I tried to take a closer look at people who killed, to understand them, to see how they started, what motivated them. We still don’t know what was happening by the pits. All we know is that thousands of Jews were killed and that it was the marginals who did it.
But what do we know about the fact that they wouldn’t shoot children, but pound them against trees to save bullets? That there have been found a lot of children’s bodies with intact skulls? This means they were buried alive. Do we know about the incredible anti-Semitism that the Lithuanian government of the time fostered? It emboldened people, they would be told that Jews were lice, mites, communists and what have you. We can still hear people saying that Jews were communists. These are words of Hitler and Goebbels.
You visited the killing sites. Are there still many witnesses left?
Yes. There are people living near each killing site who remember well. They are now 85 or 90 years old. Over the last 75 years, no one came to ask them about it, so now they are afraid to talk. No one, except Romas from Šeduva, agreed to tell me their name or take a picture. They said they were afraid, that someone might come and kill them. Who will come, who will kill, I asked. Lithuanians, they said.
“Nazi hunter” Efraim Zuroff, director of the Simon Wiesenthal Center who attended the presentation of your book, said that the Lithuanian government was reluctant to do much about the Holocaust.
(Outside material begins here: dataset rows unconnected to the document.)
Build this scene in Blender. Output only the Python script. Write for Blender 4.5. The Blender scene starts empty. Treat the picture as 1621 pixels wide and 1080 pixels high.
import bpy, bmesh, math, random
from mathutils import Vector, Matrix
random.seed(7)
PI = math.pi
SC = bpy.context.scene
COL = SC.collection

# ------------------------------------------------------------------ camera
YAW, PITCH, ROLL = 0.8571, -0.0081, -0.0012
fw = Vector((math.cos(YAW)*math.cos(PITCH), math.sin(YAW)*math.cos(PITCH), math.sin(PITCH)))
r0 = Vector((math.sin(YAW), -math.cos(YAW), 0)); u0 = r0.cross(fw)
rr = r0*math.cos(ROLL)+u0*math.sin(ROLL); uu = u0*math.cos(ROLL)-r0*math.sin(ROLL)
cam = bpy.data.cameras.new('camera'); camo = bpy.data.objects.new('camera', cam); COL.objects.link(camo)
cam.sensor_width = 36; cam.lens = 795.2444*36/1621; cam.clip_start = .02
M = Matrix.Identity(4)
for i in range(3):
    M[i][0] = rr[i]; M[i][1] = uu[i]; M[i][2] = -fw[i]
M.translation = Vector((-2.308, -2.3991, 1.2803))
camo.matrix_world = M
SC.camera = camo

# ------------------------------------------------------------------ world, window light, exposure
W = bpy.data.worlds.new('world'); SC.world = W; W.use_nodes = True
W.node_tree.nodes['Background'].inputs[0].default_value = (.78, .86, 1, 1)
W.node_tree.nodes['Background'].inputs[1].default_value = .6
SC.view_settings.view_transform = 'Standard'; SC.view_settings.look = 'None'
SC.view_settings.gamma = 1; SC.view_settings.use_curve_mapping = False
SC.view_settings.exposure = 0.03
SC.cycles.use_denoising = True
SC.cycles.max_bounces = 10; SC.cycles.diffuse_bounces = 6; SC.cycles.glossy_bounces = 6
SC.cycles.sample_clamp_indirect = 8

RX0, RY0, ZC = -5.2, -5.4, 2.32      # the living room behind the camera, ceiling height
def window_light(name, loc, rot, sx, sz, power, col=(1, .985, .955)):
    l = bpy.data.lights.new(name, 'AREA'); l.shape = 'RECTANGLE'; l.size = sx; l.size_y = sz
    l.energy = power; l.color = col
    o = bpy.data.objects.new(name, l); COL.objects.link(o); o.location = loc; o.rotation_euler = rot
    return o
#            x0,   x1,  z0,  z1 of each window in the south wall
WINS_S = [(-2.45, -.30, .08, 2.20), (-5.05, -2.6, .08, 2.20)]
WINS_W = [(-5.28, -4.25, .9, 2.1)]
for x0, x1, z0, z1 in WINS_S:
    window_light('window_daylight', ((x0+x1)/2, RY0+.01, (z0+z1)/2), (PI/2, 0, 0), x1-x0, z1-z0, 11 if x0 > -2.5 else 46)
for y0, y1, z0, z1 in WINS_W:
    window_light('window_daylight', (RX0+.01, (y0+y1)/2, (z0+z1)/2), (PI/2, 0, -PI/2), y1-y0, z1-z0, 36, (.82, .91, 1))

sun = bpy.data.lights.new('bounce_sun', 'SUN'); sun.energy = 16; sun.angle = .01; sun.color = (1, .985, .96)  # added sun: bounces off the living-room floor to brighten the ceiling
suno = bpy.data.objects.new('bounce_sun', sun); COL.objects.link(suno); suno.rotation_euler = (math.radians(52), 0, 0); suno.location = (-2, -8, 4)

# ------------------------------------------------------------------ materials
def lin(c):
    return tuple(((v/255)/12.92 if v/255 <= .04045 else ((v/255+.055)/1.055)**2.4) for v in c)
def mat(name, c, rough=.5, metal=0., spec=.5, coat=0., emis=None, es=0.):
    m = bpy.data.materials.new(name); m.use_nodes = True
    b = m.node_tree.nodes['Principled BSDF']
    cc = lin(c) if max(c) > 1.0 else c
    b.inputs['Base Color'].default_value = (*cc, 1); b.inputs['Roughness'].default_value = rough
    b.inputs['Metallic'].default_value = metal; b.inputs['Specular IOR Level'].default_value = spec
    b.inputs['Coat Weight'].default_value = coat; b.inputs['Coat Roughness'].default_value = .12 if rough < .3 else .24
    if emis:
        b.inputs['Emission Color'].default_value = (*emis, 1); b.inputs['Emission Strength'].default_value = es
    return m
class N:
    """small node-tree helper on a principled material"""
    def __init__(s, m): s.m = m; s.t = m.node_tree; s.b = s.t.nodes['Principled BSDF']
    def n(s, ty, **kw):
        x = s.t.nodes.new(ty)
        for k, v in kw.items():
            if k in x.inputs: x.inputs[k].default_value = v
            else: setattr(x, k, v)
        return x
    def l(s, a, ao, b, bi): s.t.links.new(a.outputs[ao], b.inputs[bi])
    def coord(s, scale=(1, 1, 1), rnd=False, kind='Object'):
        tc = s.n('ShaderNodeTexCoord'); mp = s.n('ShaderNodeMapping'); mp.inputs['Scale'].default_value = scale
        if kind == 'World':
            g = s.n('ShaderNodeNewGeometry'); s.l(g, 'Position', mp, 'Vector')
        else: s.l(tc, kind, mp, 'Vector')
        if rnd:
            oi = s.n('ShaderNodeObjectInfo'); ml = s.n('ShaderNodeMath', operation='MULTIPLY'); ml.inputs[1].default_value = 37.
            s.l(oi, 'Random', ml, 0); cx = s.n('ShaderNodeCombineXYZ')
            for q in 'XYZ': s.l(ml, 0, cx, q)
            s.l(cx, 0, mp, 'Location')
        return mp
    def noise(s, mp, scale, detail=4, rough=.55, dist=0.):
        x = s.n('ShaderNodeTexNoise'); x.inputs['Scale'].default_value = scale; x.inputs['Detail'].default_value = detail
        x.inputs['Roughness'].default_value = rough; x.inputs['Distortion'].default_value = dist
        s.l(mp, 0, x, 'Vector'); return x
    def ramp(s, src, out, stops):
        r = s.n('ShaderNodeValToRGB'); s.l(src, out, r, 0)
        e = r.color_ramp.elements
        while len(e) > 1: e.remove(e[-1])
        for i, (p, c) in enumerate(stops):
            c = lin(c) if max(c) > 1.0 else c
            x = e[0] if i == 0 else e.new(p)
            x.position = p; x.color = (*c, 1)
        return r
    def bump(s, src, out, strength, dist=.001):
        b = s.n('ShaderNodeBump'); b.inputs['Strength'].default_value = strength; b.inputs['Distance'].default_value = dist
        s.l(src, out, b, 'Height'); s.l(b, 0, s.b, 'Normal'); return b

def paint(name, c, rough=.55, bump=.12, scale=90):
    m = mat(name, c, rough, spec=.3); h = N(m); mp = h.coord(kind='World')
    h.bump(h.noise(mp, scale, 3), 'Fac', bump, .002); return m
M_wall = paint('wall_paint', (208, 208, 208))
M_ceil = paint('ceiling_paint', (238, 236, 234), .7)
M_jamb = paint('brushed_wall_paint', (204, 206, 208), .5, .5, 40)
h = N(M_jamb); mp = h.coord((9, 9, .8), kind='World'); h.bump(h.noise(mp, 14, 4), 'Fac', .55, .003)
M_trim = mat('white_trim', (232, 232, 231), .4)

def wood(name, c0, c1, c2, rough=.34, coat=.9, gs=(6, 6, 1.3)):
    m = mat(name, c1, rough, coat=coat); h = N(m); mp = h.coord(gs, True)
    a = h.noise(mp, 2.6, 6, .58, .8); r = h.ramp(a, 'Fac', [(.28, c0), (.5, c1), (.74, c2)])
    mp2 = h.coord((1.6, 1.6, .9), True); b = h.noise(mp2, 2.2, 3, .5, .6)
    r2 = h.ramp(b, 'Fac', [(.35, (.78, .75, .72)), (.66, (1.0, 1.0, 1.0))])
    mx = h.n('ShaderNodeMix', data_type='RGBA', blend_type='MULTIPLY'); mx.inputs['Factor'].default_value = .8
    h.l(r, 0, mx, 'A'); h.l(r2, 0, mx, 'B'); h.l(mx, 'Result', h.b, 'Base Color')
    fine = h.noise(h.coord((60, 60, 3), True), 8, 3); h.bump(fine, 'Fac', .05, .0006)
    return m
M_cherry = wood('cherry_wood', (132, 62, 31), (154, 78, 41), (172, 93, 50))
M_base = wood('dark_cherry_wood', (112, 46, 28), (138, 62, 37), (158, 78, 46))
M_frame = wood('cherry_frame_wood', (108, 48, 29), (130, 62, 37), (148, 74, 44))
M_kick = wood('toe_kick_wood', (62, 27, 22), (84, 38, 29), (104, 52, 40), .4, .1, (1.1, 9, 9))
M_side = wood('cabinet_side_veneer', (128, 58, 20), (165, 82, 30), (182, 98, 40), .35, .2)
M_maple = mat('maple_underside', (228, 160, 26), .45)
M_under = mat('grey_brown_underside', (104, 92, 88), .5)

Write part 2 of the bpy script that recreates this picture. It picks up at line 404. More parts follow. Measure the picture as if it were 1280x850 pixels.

What did he mean?
When the United States deported war criminals – Kazys Gimžauskas, Aleksandras Lileikis, Algimantas Dailidė – the process was stalled and not one criminal was sentenced.
I am surprised by one more thing. I went to the government to enquire about a list of 2,055 names prepared by the Genocide and Resistance Research Centre; this list is gathering dust at the government’s chancellery since 2012. I asked if it were possible to take that list out, to give it to prosecutors. The Genocide and Resistance Research Centre worked three years compiling the list of 2,055 names and there are tens of thousands files left; the centre does not know what to do next. This is what I was told by the deputy chancellor: whatever we do, the Jews will never have enough.
In your book, you dethrone certain individuals and events in Lithuania’s anti-Soviet resistance. Like the June 1941 uprising, Lithuania’s provisional government, the white-bands (anti-Soviet volunteer squads).
The June uprising was started by a man named Norkus who hoisted a Lithuanian tricolour on the Resurrection Church in Kaunas. Later, he was one of the commanders of the Nation’s Defence battalion and, in early July, 3,000 innocent people were killed under his command. The white-bands were very expertly used by the Nazis. The Lithuanian government of the time set up the first concentration camp at the 7th Fort in Kaunas, where these Jews were murdered. The killings were directed by a man who, just days before, had raised a Lithuanian flag at a church. What is he? A hero?
You also write that even priests were rather lenient about such “sins”. For instance, a Catholic church in Minsk offered absolutions to Lithuanians who killed Jews in Belarus.
Each battalion had a chaplain who would hold service every Sunday. At times, the guys would go to the confessional five at a time. To make it faster, the sins were identical after all. Afterwards they’d sing the Lithuanian anthem.
What is it that you want people to take away from your book?
The take-away is very simple. All this happened at the intersection of very many unfortunate circumstances. Thousands of young Lithuanians were pushed into this. I cannot blame them, nor can I justify them. If, under particular circumstances, it happened once, can we be sure it won’t happen again? How can we condemn the boys of Islamic State, if our own boys of 15-16 years used to go shooting people after school? This has happened and it can happen again. We cannot close our eyes to truth, however painful and ugly it is.